**DATASET SECTION:**
○ ○ ○

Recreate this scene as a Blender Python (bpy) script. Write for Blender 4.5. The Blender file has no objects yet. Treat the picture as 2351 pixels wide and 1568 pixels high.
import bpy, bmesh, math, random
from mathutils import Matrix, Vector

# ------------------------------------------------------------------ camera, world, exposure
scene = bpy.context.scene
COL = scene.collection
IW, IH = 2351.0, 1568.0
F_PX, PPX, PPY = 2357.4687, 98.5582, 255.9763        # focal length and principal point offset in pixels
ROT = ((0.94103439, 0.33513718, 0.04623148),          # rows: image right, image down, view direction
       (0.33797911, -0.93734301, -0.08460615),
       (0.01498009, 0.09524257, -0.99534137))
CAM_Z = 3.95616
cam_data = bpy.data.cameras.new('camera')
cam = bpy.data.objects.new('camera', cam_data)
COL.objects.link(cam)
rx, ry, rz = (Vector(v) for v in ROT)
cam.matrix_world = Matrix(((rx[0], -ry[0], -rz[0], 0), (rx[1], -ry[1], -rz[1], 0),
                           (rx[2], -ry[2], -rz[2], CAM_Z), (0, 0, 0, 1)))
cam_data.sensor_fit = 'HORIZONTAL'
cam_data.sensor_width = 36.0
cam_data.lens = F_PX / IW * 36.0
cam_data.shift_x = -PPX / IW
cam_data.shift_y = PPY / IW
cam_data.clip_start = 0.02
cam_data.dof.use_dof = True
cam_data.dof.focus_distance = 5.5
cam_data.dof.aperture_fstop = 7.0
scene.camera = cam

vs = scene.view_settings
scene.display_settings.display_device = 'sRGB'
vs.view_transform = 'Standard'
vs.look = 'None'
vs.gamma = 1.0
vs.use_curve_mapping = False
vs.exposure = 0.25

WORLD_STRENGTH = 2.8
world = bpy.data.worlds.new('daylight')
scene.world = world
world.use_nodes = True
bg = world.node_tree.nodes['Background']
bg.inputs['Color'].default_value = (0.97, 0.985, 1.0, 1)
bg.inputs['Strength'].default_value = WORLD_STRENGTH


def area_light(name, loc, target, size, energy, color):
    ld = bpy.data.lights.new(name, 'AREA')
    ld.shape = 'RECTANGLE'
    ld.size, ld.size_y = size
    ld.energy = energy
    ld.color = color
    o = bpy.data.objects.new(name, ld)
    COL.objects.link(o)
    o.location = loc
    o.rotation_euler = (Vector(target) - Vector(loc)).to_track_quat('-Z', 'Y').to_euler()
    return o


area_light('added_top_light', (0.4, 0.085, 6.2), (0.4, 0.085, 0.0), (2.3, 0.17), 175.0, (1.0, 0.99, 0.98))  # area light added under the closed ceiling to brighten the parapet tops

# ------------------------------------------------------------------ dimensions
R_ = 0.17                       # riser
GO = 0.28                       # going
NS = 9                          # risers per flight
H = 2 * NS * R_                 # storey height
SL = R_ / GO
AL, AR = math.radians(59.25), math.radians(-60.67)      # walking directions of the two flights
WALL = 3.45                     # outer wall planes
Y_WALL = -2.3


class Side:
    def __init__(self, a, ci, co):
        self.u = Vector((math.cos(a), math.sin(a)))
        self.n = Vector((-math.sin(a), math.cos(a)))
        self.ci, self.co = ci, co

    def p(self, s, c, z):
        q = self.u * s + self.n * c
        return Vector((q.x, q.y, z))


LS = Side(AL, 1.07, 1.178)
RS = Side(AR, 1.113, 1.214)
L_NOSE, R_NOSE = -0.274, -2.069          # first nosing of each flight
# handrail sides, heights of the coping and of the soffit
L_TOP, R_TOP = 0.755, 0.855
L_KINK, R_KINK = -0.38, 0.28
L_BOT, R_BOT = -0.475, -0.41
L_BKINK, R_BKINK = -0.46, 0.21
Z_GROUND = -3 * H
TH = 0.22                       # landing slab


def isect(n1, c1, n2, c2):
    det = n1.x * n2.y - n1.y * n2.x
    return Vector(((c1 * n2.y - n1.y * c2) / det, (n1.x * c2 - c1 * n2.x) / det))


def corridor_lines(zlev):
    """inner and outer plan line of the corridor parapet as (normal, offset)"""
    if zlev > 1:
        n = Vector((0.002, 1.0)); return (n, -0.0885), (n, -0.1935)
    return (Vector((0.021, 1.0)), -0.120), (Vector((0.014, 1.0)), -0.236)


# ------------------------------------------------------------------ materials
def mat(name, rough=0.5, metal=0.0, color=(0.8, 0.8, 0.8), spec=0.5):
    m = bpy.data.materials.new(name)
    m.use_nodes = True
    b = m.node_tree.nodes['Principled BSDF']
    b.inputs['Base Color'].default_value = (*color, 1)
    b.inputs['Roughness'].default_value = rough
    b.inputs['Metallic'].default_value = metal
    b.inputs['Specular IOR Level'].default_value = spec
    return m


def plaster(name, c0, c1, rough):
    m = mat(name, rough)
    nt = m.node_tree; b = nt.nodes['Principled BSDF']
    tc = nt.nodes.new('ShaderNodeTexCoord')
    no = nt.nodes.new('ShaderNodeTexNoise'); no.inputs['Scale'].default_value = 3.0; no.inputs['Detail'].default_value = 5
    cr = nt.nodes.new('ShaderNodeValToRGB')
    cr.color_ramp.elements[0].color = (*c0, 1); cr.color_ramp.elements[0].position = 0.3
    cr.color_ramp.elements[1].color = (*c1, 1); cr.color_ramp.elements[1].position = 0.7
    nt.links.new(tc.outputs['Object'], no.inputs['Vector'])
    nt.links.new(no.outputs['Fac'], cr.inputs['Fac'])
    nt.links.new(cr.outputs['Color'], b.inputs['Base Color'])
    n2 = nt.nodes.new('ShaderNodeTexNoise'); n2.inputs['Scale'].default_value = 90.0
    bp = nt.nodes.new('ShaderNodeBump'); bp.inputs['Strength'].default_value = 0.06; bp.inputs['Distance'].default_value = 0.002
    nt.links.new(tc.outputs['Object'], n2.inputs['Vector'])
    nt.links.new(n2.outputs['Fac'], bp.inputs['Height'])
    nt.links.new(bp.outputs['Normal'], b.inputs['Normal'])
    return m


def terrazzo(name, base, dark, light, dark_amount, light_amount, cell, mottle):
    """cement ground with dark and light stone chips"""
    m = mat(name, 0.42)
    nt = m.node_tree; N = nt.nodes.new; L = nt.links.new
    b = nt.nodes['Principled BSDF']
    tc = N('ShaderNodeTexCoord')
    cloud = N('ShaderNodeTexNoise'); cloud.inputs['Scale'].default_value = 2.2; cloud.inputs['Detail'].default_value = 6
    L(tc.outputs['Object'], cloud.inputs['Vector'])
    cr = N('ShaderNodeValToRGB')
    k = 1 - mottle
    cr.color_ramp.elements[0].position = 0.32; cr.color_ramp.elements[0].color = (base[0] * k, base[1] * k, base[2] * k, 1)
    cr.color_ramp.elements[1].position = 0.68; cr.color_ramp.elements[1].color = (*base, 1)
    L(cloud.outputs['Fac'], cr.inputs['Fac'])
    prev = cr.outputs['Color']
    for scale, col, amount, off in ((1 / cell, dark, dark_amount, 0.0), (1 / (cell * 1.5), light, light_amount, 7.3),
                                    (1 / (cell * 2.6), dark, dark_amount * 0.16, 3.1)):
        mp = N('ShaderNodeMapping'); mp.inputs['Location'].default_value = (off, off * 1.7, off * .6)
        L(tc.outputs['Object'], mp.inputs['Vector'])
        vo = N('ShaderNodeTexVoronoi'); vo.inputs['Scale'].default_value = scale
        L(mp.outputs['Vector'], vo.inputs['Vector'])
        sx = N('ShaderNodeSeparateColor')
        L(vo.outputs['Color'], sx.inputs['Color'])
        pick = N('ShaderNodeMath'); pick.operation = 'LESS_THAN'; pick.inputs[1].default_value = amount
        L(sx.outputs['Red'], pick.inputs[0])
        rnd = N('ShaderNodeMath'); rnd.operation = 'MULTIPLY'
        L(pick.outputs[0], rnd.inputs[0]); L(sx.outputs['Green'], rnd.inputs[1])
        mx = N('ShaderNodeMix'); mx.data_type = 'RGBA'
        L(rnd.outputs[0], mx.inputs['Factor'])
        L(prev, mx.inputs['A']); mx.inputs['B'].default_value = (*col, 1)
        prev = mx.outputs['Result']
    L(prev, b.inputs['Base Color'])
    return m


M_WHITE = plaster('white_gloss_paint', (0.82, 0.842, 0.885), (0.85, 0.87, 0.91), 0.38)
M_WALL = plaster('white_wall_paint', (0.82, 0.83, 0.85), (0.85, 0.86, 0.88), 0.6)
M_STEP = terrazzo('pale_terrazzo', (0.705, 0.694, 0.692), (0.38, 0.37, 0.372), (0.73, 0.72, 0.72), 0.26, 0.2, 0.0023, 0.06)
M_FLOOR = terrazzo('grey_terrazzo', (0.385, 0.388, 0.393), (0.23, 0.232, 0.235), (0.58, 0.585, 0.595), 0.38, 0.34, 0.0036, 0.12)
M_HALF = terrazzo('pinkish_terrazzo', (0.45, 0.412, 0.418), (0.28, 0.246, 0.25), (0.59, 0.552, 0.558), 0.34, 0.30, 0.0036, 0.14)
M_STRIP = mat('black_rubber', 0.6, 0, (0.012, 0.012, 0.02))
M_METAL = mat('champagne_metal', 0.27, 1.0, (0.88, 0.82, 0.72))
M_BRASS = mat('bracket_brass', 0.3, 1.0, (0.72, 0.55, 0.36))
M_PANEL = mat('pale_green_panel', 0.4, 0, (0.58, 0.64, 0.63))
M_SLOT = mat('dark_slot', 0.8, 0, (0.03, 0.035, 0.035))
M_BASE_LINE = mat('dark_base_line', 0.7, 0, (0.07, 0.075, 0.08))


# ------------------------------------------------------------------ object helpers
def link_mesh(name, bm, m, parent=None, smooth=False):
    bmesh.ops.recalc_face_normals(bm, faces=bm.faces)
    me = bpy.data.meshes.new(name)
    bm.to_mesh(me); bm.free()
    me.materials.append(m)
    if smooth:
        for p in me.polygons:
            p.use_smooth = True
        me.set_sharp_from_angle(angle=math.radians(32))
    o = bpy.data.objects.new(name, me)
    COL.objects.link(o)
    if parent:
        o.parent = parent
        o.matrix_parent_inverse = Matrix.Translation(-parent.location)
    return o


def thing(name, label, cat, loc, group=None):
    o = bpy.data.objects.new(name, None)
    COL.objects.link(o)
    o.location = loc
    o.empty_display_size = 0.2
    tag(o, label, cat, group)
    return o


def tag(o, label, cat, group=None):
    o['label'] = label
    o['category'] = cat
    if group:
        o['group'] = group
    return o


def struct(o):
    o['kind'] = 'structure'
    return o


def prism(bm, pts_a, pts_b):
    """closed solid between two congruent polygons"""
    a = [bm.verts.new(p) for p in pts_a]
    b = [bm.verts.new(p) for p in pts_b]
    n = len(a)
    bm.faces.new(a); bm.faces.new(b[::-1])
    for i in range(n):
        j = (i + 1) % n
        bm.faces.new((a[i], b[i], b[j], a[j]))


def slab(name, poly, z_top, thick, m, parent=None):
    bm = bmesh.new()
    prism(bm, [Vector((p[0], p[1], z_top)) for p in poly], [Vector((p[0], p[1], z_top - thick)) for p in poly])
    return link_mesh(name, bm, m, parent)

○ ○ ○

Return a word-for-word copy of the lines from the beginning of the listing to the line holding "from mathutils import Matrix, Vector", both kept.

Recreate this scene as a Blender Python (bpy) script. Write for Blender 4.5. The Blender file has no objects yet. Treat the picture as 2351 pixels wide and 1568 pixels high.
import bpy, bmesh, math, random
from mathutils import Matrix, Vector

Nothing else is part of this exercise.